▽
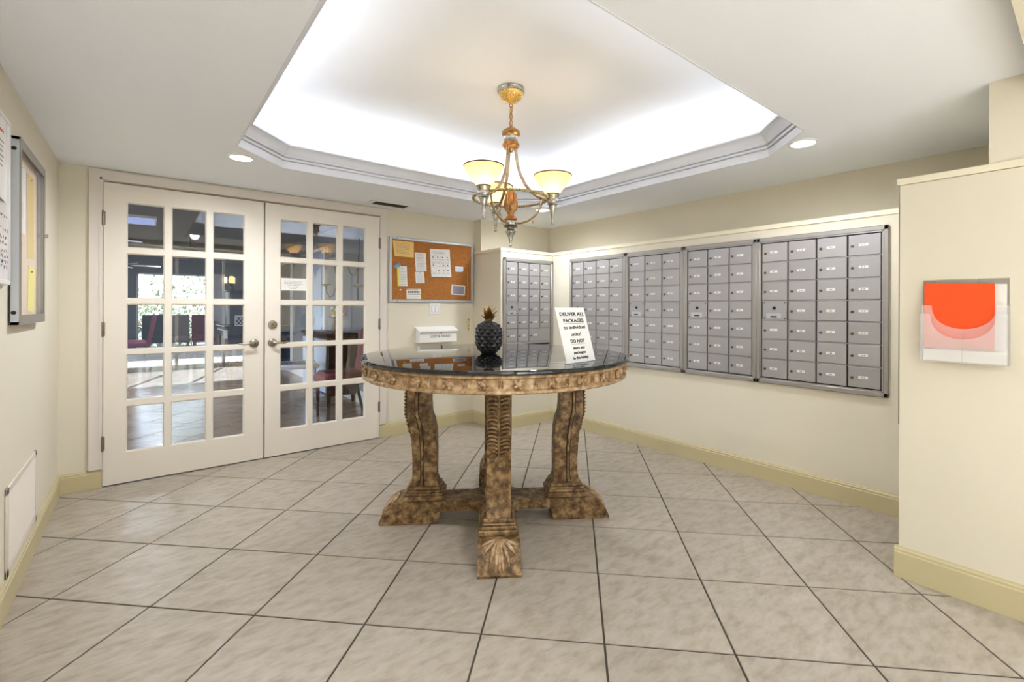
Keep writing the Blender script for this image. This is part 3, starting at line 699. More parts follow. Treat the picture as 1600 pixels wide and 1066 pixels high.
def leafm(L_, W_, curl):
    m_ = MB(); n = 5; vs = []
    for i in range(n+1):
        u = i/n; w_ = W_*math.sin(PI*min(1, u*.85+.15))**.8*(1-u**4); x = curl*u*u; z = L_*u*(1-.12*u)
        vs += [(x+.0012, -w_, z), (x-.003, 0, z), (x+.0012, w_, z), (x-.0045, 0, z)]
    fs = []
    for i in range(n):
        b_ = i*4
        fs += [(b_, b_+1, b_+5, b_+4), (b_+1, b_+2, b_+6, b_+5), (b_+2, b_+3, b_+7, b_+6), (b_+3, b_, b_+4, b_+7)]
    return m_.add(vs, fs).mesh('crown_leaf', 'pineapple_gold', 50)
for (nL, L_, W_, curl, r0, z0, ph) in ((7, .042, .020, .044, .012, .188, 0), (7, .060, .0195, .046, .009, .194, .45), (5, .074, .0175, .033, .006, .199, .2), (4, .086, .014, .014, .003, .203, .7)):
    lm = leafm(L_, W_, curl)
    for k in range(nL):
        a = 2*PI*k/nL+ph; put('crown_leaf', lm, pa, (r0*math.cos(a), r0*math.sin(a), z0), (0, 0, a))
obj('crown_base', MB().lathe([(.0001, .186), (.018, .186), (.019, .192), (.012, .204), (.0001, .208)], 14), 'pineapple_gold', pa)

# ------------------------------------------------------------------ sign on the table
b0 = Vector((1.558, 1.582, TZ)); b1 = Vector((1.787, 1.609, TZ)); ex = (b1-b0).normalized()
sg_ = thing('table_sign', 'white slanted sign about delivering packages, on the right of the granite table', 'sign', tuple((b0+b1)/2), math.atan2(ex.y, ex.x))
LEAN = R(16)   # leans back (local +y)
SM = Matrix.Rotation(-LEAN, 4, 'X'); rt = (-LEAN, 0, 0)
obj('acrylic_back', box((-.117, .0015, .0), (.117, .0035, .284)), 'acrylic', sg_, rot=rt, smooth=0)
obj('foot', box((-.117, -.004, .0002), (.117, .085, .0024)), 'acrylic', sg_, smooth=0)
sh = obj('sheet', box((-.1153, -.0002, .003), (.1153, .0012, .28)), 'white_plastic', sg_, rot=rt, smooth=0)
for body, z, s_, bd, wd, cx_ in (('DELIVER ALL', .245, .0235, .0008, .196, .006), ('PACKAGES', .211, .0235, .0008, .162, .007), ('to individual', .177, .0235, .0006, .172, .005), ('units!', .1415, .0235, .0006, .080, .004), ('DO NOT', .107, .0250, .0009, .112, .004), ('leave any', .0745, .0185, .0006, .096, .003), ('packages', .0505, .0185, .0006, .095, .003), ('in the lobby!', .0245, .0185, .0006, .121, .003)):
    t_ = text('lettering', body, s_, 'ink', sh, (cx_, -.0006, z), (R(90), 0, 0), bd)
    xs_ = [q.co.x for q in t_.data.vertices]; t_.scale = (wd/(max(xs_)-min(xs_)), 1, 1)
for z, w_ in ((.2315, .098), (.1975, .081), (.0925, .056)):
    obj('underline', box((.006-w_, -.0009, z-.0007), (.006+w_, -.0002, z+.0005)), 'ink', sh, smooth=0)

# ------------------------------------------------------------------ chandelier (origin at the tray ceiling)
CX, CY = 1.667, 2.165
ch = thing('chandelier', 'three-shade chandelier in gold and silver hanging from the ceiling tray', 'chandelier', (CX, CY, TRAY))
Z = lambda z: z-TRAY
cn = obj('canopy', MB().lathe([(.0001, Z(2.398)), (.012, Z(2.398)), (.02, Z(2.404)), (.045, Z(2.414)), (.062, Z(2.430)), (.071, Z(2.448)), (.074, Z(2.460))], 36), 'canopy_gold', ch)
obj('canopy_rim', MB().lathe([(.072, Z(2.455)), (.079, Z(2.459)), (.080, Z(2.466)), (.076, Z(2.470)), (.079, Z(2.476)), (.078, Z(2.485)), (.06, Z(2.485))], 36), 'silver_leaf', cn)
def torus_pts(rx, rz, n=20): return [(rx*math.cos(2*PI*i/n), 0, rz*math.sin(2*PI*i/n)) for i in range(n)]
obj('loop', MB().tube(torus_pts(.011, .011, 16), .0032, 7, True), 'antique_gold', ch, (0, 0, Z(2.386)), (0, 0, 0))
for k in range(3):
    obj('chain_link', MB().tube(torus_pts(.0095, .023, 22), .0033, 7, True), 'antique_gold', ch, (0, 0, Z(2.36-.038*k)), (0, 0, PI/2 if k % 2 == 0 else .2))
hub = obj('hub', MB().lathe([(.0001, Z(2.276)), (.006, Z(2.275)), (.010, Z(2.268)), (.012, Z(2.258)), (.028, Z(2.252)), (.044, Z(2.238)), (.050, Z(2.228)), (.054, Z(2.222)), (.054, Z(2.216)), (.048, Z(2.211)), (.039, Z(2.203)), (.0365, Z(2.190)), (.038, Z(2.178)), (.043, Z(2.168)), (.047, Z(2.162)), (.046, Z(2.146)), (.040, Z(2.136)), (.02, Z(2.134)), (.012, Z(2.124)), (.012, Z(2.116)), (.0001, Z(2.110))], 40), 'antique_gold', ch)
obj('hub_band', MB().lathe([(.0405, Z(2.204)), (.0385, Z(2.196)), (.038, Z(2.190)), (.0385, Z(2.184)), (.0405, Z(2.176))], 40), 'silver_leaf', hub)
gd = MB()
for k in range(24):
    a = 2*PI*k/24; gd.ball((.047*math.cos(a), .047*math.sin(a), Z(2.231)), (.006, .006, .007), n=6, k=4); gd.ball((.046*math.cos(a), .046*math.sin(a), Z(2.154)), (.005, .005, .009), n=6, k=4)
stuff(obj('beading', gd, 'antique_gold', hub, smooth=60))
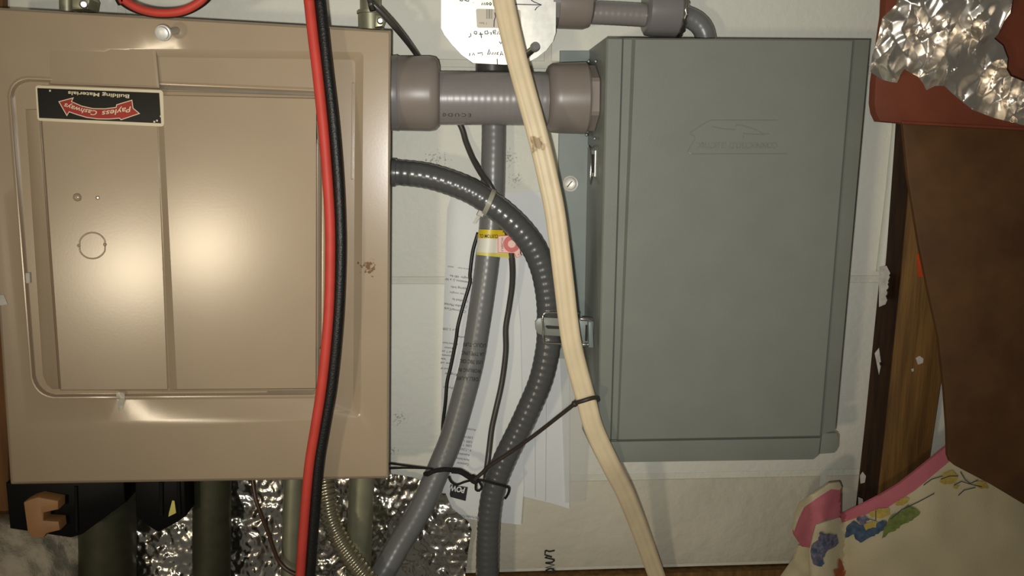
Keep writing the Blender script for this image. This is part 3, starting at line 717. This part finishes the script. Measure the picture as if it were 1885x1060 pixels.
# clear cable tie around the dark conduit
zt = thing('cable_tie', 'clear nylon cable tie around the dark arched conduit', 'cable tie', W(895, 372, 0.05))
c0 = W(899, 372, 0.054); s0 = (W(909, 346, 0.054)-W(887, 396, 0.054)); hl = s0.length/2*0.97; s0.normalize()
tz = W(940, 395, 0.054)-W(860, 350, 0.054); tz.normalize()
zp = []
for i in range(25):
    a = math.pi*i/24*1.5-math.pi*0.75
    zp.append(c0+s0*math.sin(a)*0.0127*1.05+Vector((0, -1, 0))*math.cos(a)*0.0127*1.05)
V = []; Fc = []
for i, p in enumerate(zp): V += [p-tz*0.0022, p+tz*0.0022]
for i in range(24): Fc.append((2*i, 2*i+1, 2*i+3, 2*i+2))
obj('strap', (V, Fc), 'ziptie', zt, True)
obj('tie_head', prism([(882, 386), (893, 390), (889, 400), (877, 396)], 0.060, 0.052, 0.0006), 'ziptie', zt)
obj('tie_tail', prism([(879, 396), (885, 398), (875, 413), (870, 411)], 0.055, 0.0535), 'ziptie', zt)

# yellow and white tag round the grey conduit
tg = thing('warning_tag', 'yellow and white label wrapped on the grey conduit with a red sticker', 'label', W(905, 470, 0.02))
def td(off):
    def f(u, v):
        c, d = vcent(v); x = (u-c)/23.0
        if x < 0.55: return d+0.0128*math.sqrt(max(0.0, 1-max(-0.995, x)**2))+off
        e = d+0.0128*math.sqrt(1-0.55**2); return e-(x-0.55)*0.004+off
    return f
def strip(P, off):
    (a, b), (c, e) = P   # top line a->b, bottom line c->e
    V = []; Fc = []; n = 26
    for j in range(3):
        for i in range(n+1):
            t = i/n; s = j/2
            u = (a[0]+(b[0]-a[0])*t)*(1-s)+(c[0]+(e[0]-c[0])*t)*s; v = (a[1]+(b[1]-a[1])*t)*(1-s)+(c[1]+(e[1]-c[1])*t)*s
            V.append(W(u, v, td(off)(u, v)))
    for j in range(2):
        for i in range(n): Fc.append((j*(n+1)+i, j*(n+1)+i+1, (j+1)*(n+1)+i+1, (j+1)*(n+1)+i))
    return V, Fc
obj('yellow_band', strip((((881, 422), (958, 425)), ((879, 438), (955, 441))), 0.0006), 'yellow', tg, True)
obj('white_band', strip((((879, 438), (955, 441)), ((877, 464), (950, 467))), 0.0006), 'whitelabel', tg, True)
obj('yellow_band', strip((((877, 464), (950, 467)), ((877, 469), (947, 476))), 0.0006), 'yellow2', tg, True)
obj('printed_text', join(text('CUSTOM CL', 917, 432, 6.0, 181, 0, dfun=td(0.0009), width=34, bold=0.02), text('3/4', 939, 424, 5, 183, 0, dfun=td(0.0009), width=13)), 'ink', tg)
st_ = obj('red_sticker', prism([(916.5, 434), (958, 432), (958, 468), (961, 470), (951, 475), (946, 466), (916.5, 465)], 0.0352, 0.0345), 'redlabel', tg, label='pink and red round-dial sticker')
obj('sticker_face', prism([(917.5, 435), (957, 433), (957, 467), (959, 470), (951.5, 474), (947, 465), (917.5, 464)], 0.0355, 0.0350), 'pinklabel', st_)
def disc(u, v, r, d1, d0, sx=1.0): return prism([(u+r*sx*math.cos(2*math.pi*i/28), v+r*math.sin(2*math.pi*i/28)) for i in range(28)], d1, d0)
obj('red_disc', disc(942, 449, 15.5, 0.0358, 0.0354), 'redlabel', st_)
obj('pink_disc', disc(942, 449, 7, 0.0361, 0.0357), 'pinklabel', st_)
obj('printed_text', join(text('WC24BPLY', 922.5, 437, 4.0, 90, 0.0358, width=26), text('V C', 955, 471, 3.5, -50, 0.0361, width=9)), 'ink', st_)

# ------------------------------------------------------------------ papers behind the conduits
def curl(u, v):
    x = max(0.0, (846-u+(v-365)*-0.018)/30.0); return 0.0045+0.010*x*x
pa = thing('spec_sheet', 'white printed sheet with a black logo, curled at one edge', 'paper', W(890, 960, 0.0))
poly = [(830, 362), (900, 357), (935, 356), (958, 600), (964, 900), (959, 966), (890, 958), (817, 950), (815, 900), (811, 800), (814, 640), (820, 480), (823, 385)]
obj('sheet', sheet(poly, 14, curl, 0.2), 'paper', pa, True)
pd = lambda u, v: curl(u, v)+0.0005
lines = [('Power source on transfer switch', 884, 497, 4.5, 188, 60, 'greyink'), ('Weight: 180 lbs', 868, 511, 5, 188, 40, 'ink'), ('Dimensions (L x W', 870, 519, 5.5, 189, 50, 'ink'), ('Shipping Info', 866, 531, 5, 188, 36, 'ink'),
         ('Gross weight', 862, 541, 4.5, 188, 34, 'greyink'), ('Certified by', 862, 553, 5, 188, 30, 'ink'), ('Canadian Market', 860, 563, 5.5, 188, 42, 'ink'), ('California/Carb', 858, 572, 5.5, 190, 40, 'ink'),
         ('120V 5-20R', 846, 606, 5.5, 186, 30, 'greyink'), ('Outlets', 862, 620, 5, 186, 24, 'ink'), ('Run time hours', 843, 632, 4.5, 186, 28, 'ink'), ('Motor', 838, 640, 4.5, 186, 20, 'ink'), ('Fuel Type', 836, 647, 4.5, 186, 22, 'ink'),
         ('Automatic', 835, 654, 4.5, 186, 22, 'ink'), ('Fuel tank', 834, 661, 4.5, 186, 22, 'ink'), ('Low oil', 834, 668, 4.5, 186, 22, 'ink'), ('Brand of', 830, 678, 4.5, 186, 18, 'ink'), ('Engine', 842, 688, 5, 186, 22, 'ink'), ('Power', 834, 712, 5, 184, 18, 'ink')]
for s, u, v, h, a, wd, m in lines: obj('printed_line', text(s, u, v, h*0.8, a, 0, dfun=pd, width=wd), m, pa)
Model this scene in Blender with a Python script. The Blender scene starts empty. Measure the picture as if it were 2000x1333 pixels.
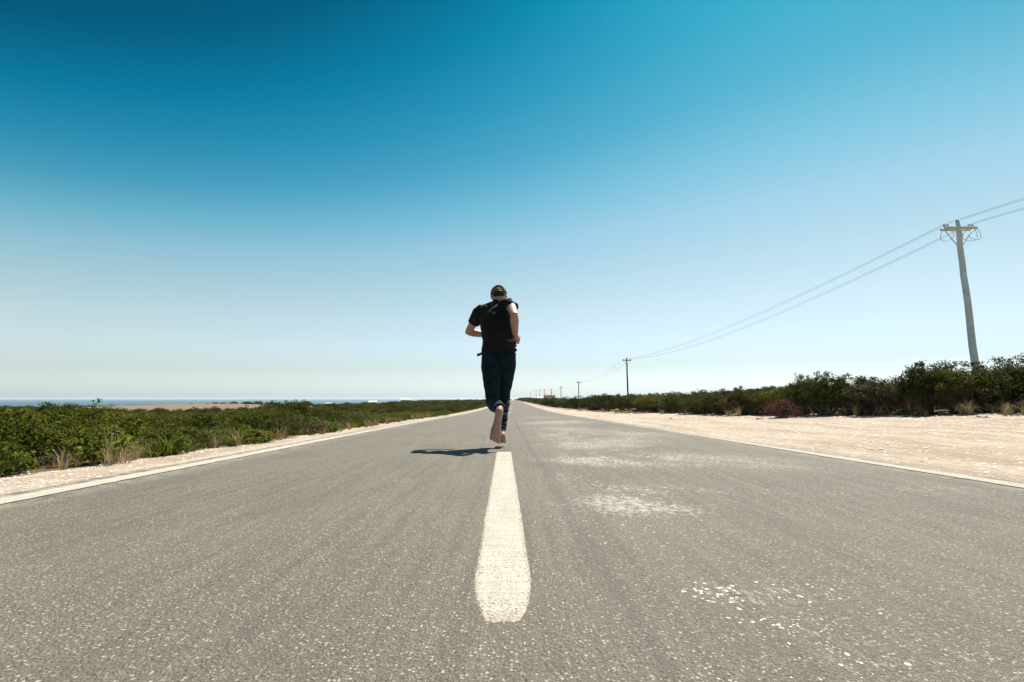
import bpy, bmesh, math, random
import numpy as np
from mathutils import Vector, Matrix, noise as mnoise

S = bpy.context.scene
COL = S.collection

# ------------------------------------------------------------------ camera
cam_d = bpy.data.cameras.new('camera')
cam_d.sensor_width = 36.0
cam_d.lens = 17.0
cam_d.clip_start = 0.05
cam_d.clip_end = 60000
cam = bpy.data.objects.new('camera', cam_d)
cam.location = (0, 0, 0.46)
cam.rotation_euler = (math.radians(90 + 6.766), 0, 0)
COL.objects.link(cam)
S.camera = cam

# ------------------------------------------------------------------ sky, sun, exposure
SUN_EL = math.radians(60)
SUN_AZ = math.radians(37)            # clockwise from +Y (ahead) towards +X (right)
w = bpy.data.worlds.new('World')
S.world = w
w.use_nodes = True
wn, wl = w.node_tree.nodes, w.node_tree.links
wn.clear()
sky = wn.new('ShaderNodeTexSky')
sky.sky_type = 'NISHITA'
sky.sun_disc = False
sky.sun_elevation = SUN_EL
sky.sun_rotation = SUN_AZ
sky.altitude = 0
sky.air_density = 1.0
sky.dust_density = 0.6
sky.ozone_density = 2.0
# clear-day, polarised grade of that sky: pale and milky at the horizon, deep cyan-blue aloft and away from the sun
tcw = wn.new('ShaderNodeTexCoord'); sepw = wn.new('ShaderNodeSeparateXYZ')
tint = wn.new('ShaderNodeValToRGB')
stops = [(0.0, (1.18, 1.52, 2.15)), (0.03, (1.28, 1.42, 1.70)), (0.07, (1.24, 1.25, 1.30)), (0.12, (1.48, 1.41, 1.32)),
         (0.18, (1.62, 1.50, 1.23)), (0.24, (1.55, 1.54, 1.20)), (0.30, (1.28, 1.56, 1.25)), (0.35, (0.80, 1.46, 1.21)), (0.40, (0.36, 1.22, 1.09)),
         (0.45, (0.13, 1.03, 1.00)), (0.50, (0.014, 0.82, 0.88)), (0.56, (0.004, 0.48, 0.55)), (1.0, (0.004, 0.42, 0.49))]
el = tint.color_ramp.elements
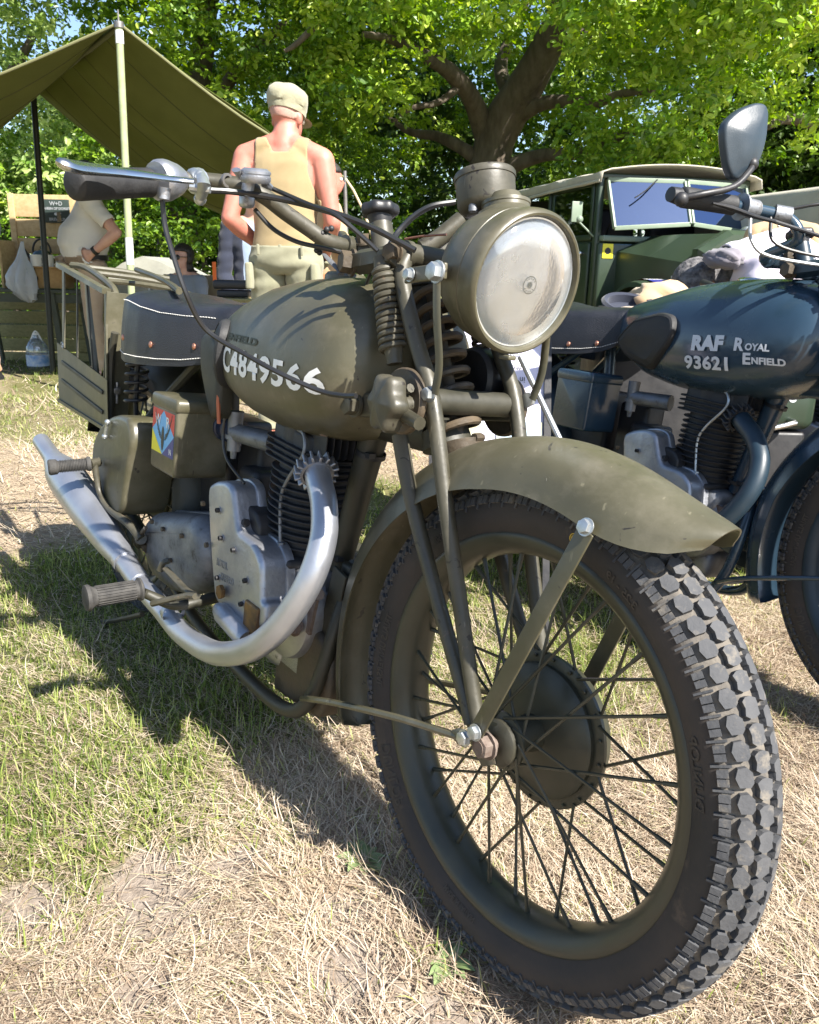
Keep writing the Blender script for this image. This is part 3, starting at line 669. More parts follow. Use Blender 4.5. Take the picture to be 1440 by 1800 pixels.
△
- Work required -
Copy exactly the part of the material above that opens with the line containing "Model this scene" and closes with the line containing "S.camera = cam", ends included. Drop the images.

- Solved exercise -
Model this scene in Blender with a Python script. The Blender scene starts empty. Measure the picture as if it were 2000x1333 pixels.
import bpy, bmesh, math, random
import numpy as np
from mathutils import Vector, Matrix, noise as mnoise

S = bpy.context.scene
COL = S.collection

# ------------------------------------------------------------------ camera
cam_d = bpy.data.cameras.new('camera')
cam_d.sensor_width = 36.0
cam_d.lens = 17.0
cam_d.clip_start = 0.05
cam_d.clip_end = 60000
cam = bpy.data.objects.new('camera', cam_d)
cam.location = (0, 0, 0.46)
cam.rotation_euler = (math.radians(90 + 6.766), 0, 0)
COL.objects.link(cam)
S.camera = cam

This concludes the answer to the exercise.